Your instructions:
Scan the data below for the string "writing". Copy every line where it appears.

+---+

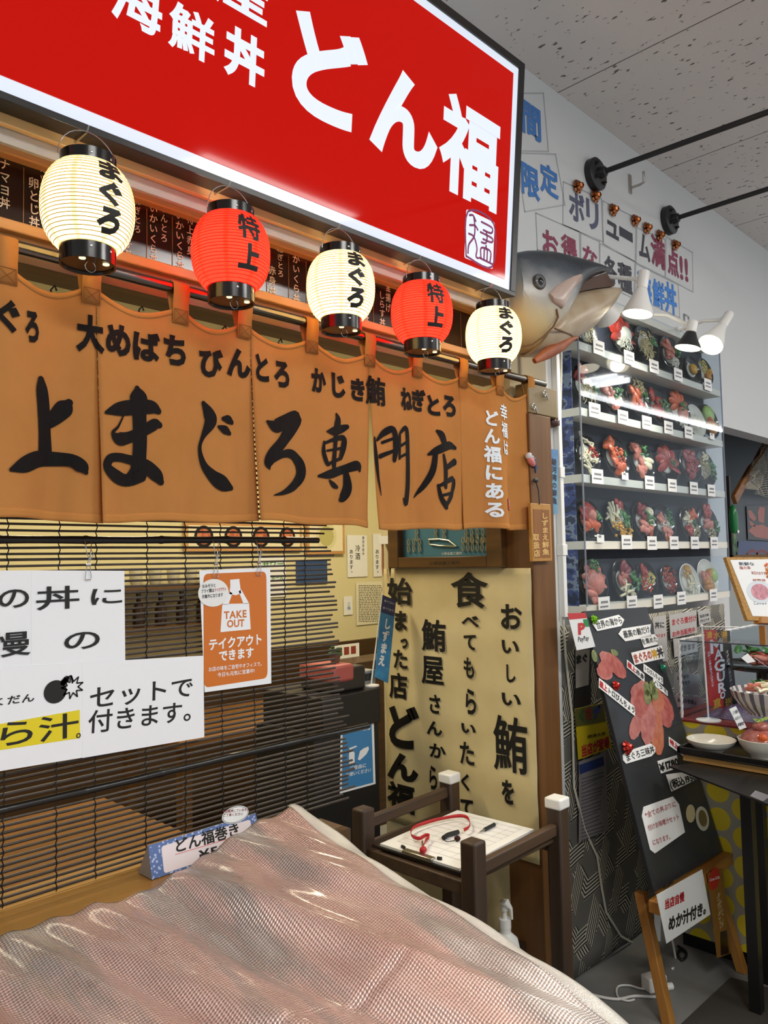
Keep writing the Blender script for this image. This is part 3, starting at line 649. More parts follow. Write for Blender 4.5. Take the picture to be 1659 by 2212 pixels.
ey = MB().lathe(e, [(.026, -.012), (.026, .002), (.0235, .006), (.021, .004)], 28, FP.n); ey.build('eye_rim', M('eye_rim_grey', '#4a4a4c', .35), fh)
MB().lathe(e, [(.021, -.004), (.021, .003), (.015, .007), (.013, .006)], 28, FP.n).build('iris', M('iris_grey', '#7d7c78', .25, h2='#5b5a58', sc=60), fh)
MB().lathe(e, [(.013, 0), (.013, .0065), (.007, .0095), (0, .0105)], 24, FP.n).build('pupil', M('pupil_black', '#16181c', .12), fh)
gl_ = MB()
gl_.tube([fs_(x, y, d) for x, y, d in ((120, 715, .08), (200, 700, .100), (270, 650, .105), (330, 590, .102), (360, 530, .098), (350, 480, .10))], .0035, 6)
gl_.tube([fs_(x, y, d) for x, y, d in ((340, 600, .098), (390, 620, .083), (440, 640, .068), (455, 655, .05))], .003, 6)
gl_.build('gill_line', M('gill_brown', '#6b4a2a', .6), fh)
rows = [((205, 785), (220, 818), .008, 1), ((260, 735), (290, 795), .010, 1), ((300, 705), (345, 768), .012, 1), ((350, 675), (400, 735), .012, 1), ((420, 645), (450, 685), .009, 1), ((480, 650), (485, 660), .004, 1)]
loft_at(rows, .06, .05).build('gill_flap', M('gill_orange', '#a65a2a', .45, h2='#8a4420', sc=20), fh, smooth=80)
# ================================================================== blind in front of the dining room
YB = 1.60; rb = random.Random(3)
bl = thing('reed_blind', 'dark brown reed blind with black bamboo poles hanging below the orange curtain', 'blind', (.5, YB, .852))
sl_ = MB(); z = .858; REED = M('dark_reed', '#2b211b', .42, h2='#40332a', sc=40, st=(1, 1, 12))
POLEZ = [2.045, 1.553, 1.037]
while z < 2.05:
    if all(abs(z-p) > .009 for p in POLEZ):
        xe = 1.412+max(0, (1.55-z))*.075+rb.uniform(-.018, .016)+(rb.uniform(0, .03) if z < 1.12 else 0); ph = rb.uniform(0, 6)
        sl_.tube([(x, YB+.0012*sin(x*9+ph), z+.0012*sin(x*6+ph)-(.004*(x-1.0) if x > 1 and z < 1.2 else 0)) for x in (-.5, 0, .35, .7, 1.05, 1.3, xe)], rb.uniform(.0027, .0034), 6)
    z += .0121+rb.uniform(-.0006, .0006)
sl_.build('reed_slats', REED, bl, smooth=60)
for z in POLEZ:
    pts = []; rr = []; x = -.5
    while x < 1.41+max(0, 1.55-z)*.06:
        for dx, r in ((0, .0088), (.006, .0100), (.012, .0088), (.06, .0080), (.12, .0082)): pts.append((x+dx, YB-.004, z+.001*sin(x*7))); rr.append(r)
        x += .175
    MB().tube(pts, rr, 10).build('bamboo_pole', M('black_bamboo', '#14110f', .3), bl, smooth=50)
for u in (13, 125, 206, 314, 397, 475, 544, 610, 655):
    x = PY(YB).px(u, 1150)[0]; zs = [.853+.006*i for i in range(200)]
    MB().tube([(x+.0018*sin(i*1.57)+.002*sin(z*5+u), YB-.0045+.001*cos(i*1.57), z) for i, z in enumerate(zs)], .0013, 4).build('cord', M('black_cord', '#0d0b0a', .7), bl)
hk = MB()
for u in (110, 300, 480, 600):
    x = PY(YB).px(u, 600)[0]; hk.tube([(x, YB, 2.045), (x, YB, 2.07), (x+.008, YB, 2.08), (x+.012, YB, 2.07)], .0022, 6)
hk.build('hooks', DKMET, bl)

# notices clipped to the blind
PN = PY(1.586)
hn = thing('hanging_notice', 'big white laminated notice of taped sheets with black writing and a yellow band', 'notice', PN.at(150, 1660))
def leaf(name, quad, mat, par, pl=PN, d=0, th=.0008, label=None): return slab(pl, quad, th, d).build(name, mat, par, label=label, smooth=0)
leaf('sheet', qpx(PN, (-150, 1450), (69, 1437), (68, 1232), (-150, 1233)), LAM, hn); leaf('sheet', qpx(PN, (67.6, 1440), (270, 1428), (268, 1233), (67, 1232)), LAM, hn, d=.0005)
leaf('sheet', qpx(PN, (-150, 1690), (178, 1636), (177, 1430), (-150, 1450)), LAM, hn, d=.0014); leaf('sheet', qpx(PN, (177, 1637), (440, 1592), (438, 1416), (176.5, 1431)), LAM, hn, d=.0018)
leaf('yellow_band', qpx(PN, (-120, 1638), (172, 1594), (171, 1533), (-120, 1585)), M('yellow_print', '#e6d21f', .3), hn, d=.0024, th=.0002)
b = lambda c, u0, u1, v0, v1, w=.012: gbox(PN, c, u0, u1, v0, v1, w, 4)
it = [b('の', -4, 62, 1273, 1313), b('丼', 78, 171, 1266, 1316), b('に', 196, 263, 1271, 1305), b('慢', -22, 66, 1364, 1418), b('の', 138, 215, 1365, 1402), b('だ', 15, 43, 1502, 1520, .02), b('ん', 46, 73, 1499, 1516, .02), b('く', -14, 6, 1508, 1524, .02),
      b('ら', 0, 70, 1557, 1607), b('汁', 83, 169, 1543, 1597), b('。', 163, 173, 1583, 1594)]
it += linepx(PN, 'セットで', (190, 1508), (418, 1482), 50, .012, 4)+linepx(PN, '付きます。', (188, 1560), (440, 1531), 50, .012, 4)
lettering('lettering', it, BLACK, hn, PN, .0032)
bx, by = PN.px(118, 1494); r = PN.size(118, 1494, 25, 25)[1]
def star(cx, cy, r0, r1, n=9): return [(cx+(r0 if i % 2 else r1)*cos(pi*i/n+.3), cy+(r0 if i % 2 else r1)*sin(pi*i/n+.3)) for i in range(2*n)]
n1 = len(star(0, 0, 1, 1))
sx, sy = PN.px(155, 1484)
it = [(oval(bx, by, r, r), [tuple(range(24))]), stroke([(bx+r*.7, by+r*.7, r*.55), (bx+r*1.0, by+r*1.0, r*.55)]), stroke([(bx+r, by+r, r*.16), (bx+r*1.4, by+r*1.2, r*.16), (sx, sy+r*.4, r*.16)])]
st_ = star(sx, sy, r*.5, r*1.0); it += [stroke([(st_[i][0], st_[i][1], r*.12), (st_[(i+1) % n1][0], st_[(i+1) % n1][1], r*.12)], 1, 4) for i in range(n1)]
lettering('bomb_drawing', it, BLACK, hn, PN, .0033)
def wire_clip(u, v0, v1, lab):
    a = PN.at(u, v0); b_ = PN.at(u+4, v1); t = thing('wire_clip', lab, 'clip', b_, 'wire clips on the blind pole')
    y = PN.o.y-.004; f = lambda x, zz, dy=0: (a.x+x, y+dy, zz); H = a.z-b_.z
    MB().tube([f(-.006, a.z+.002, .022), f(-.007, a.z+.006, .01), f(-.007, a.z-.004, -.004), f(-.002, a.z-H*.35), f(.006, a.z-H*.5), f(.012, a.z-H*.35), f(.008, a.z-H*.25), f(.001, a.z-H*.5), f(.0, a.z-H*.62)], .0009, 6).build('upper_wire', CHROME, t, smooth=60)
    MB().tube([f(.006, a.z, .02), f(.006, a.z-.004, -.004), f(.004, a.z-H*.6)], .0009, 6).build('hook', CHROME, t, smooth=60)
    MB().tube([f(-.004, a.z-H*.63), f(.006, a.z-H*.63)], .0028, 8).build('spring', CHROME, t)
    MB().tube([f(-.002, a.z-H*.63, -.001), f(-.006, b_.z+.004, -.001), f(-.005, b_.z, -.001), f(.006, b_.z, -.001), f(.007, b_.z+.004, -.001), f(.004, a.z-H*.63, -.001)], .0009, 6).build('jaw', CHROME, t, smooth=60)
wire_clip(188, 1168, 1252, 'wire clip holding the white notice with the yellow band'); wire_clip(463, 1168, 1247, 'left wire clip of the orange take out poster'); wire_clip(556, 1168, 1243, 'right wire clip of the orange take out poster')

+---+

Completed task:
Keep writing the Blender script for this image. This is part 3, starting at line 649. More parts follow. Write for Blender 4.5. Take the picture to be 1659 by 2212 pixels.
hn = thing('hanging_notice', 'big white laminated notice of taped sheets with black writing and a yellow band', 'notice', PN.at(150, 1660))